One could think that the "not unlikely..can.."-formulation was valid in the early 90s, one could even assume that during the noughties the formulation changed to "accepting we are on course for dangerous warming". Then, one could further state that it has again been reformulated recently (thanks to social media, the blogosphere and honest brokers) to one of the weak formulations.

hvw #37
What is climate science? Do we really need "global warming" to study the climate system of this planet or other planets? From my point of view: No. Does Paleontology need a current "threat" to study fossils? Even if we are only interested in the interactions between the ocean- and atmosphere-compartments of the earth system we are studying the climate.
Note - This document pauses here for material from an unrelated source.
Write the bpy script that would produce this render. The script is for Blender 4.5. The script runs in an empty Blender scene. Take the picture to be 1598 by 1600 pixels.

There is no need for "global warming" to do this. Understanding low-frequency climate variability is totally sufficient as motivation.

hvw said...

ob,

sure, but that was not the question. The question was whether now, in the current research landscape, is there a sub-discipline that would stand on its own if there was no global warming as overarching topic. But writing this I am not sure anymore why I thought that was an interesting question in the first place ... You're right in that there would be still lots of incentives for decadal predictions, but the research would look quite differently, I imagine.

ob said...

of course, one could just look at the scientific-society statements on climate to identify what's in the core of climate science. e.g. the current AGU-position which is about to be changed (according to this week's EOS (and with a dissenting Roger Pielke Sr)).

Reiner Grundmann said...

ob
are you talking about this AGU document? The document is very intriguing, given our discussion. It combines environmental concerns with a specific advocacy and education role for scientists.

"The scientific evidence for human activity impacting climate is strong and widely accepted within the scientific community. Given the significant current and potential impacts of climate change, scientists have a unique responsibility to educate the public and public policy makers on this topic."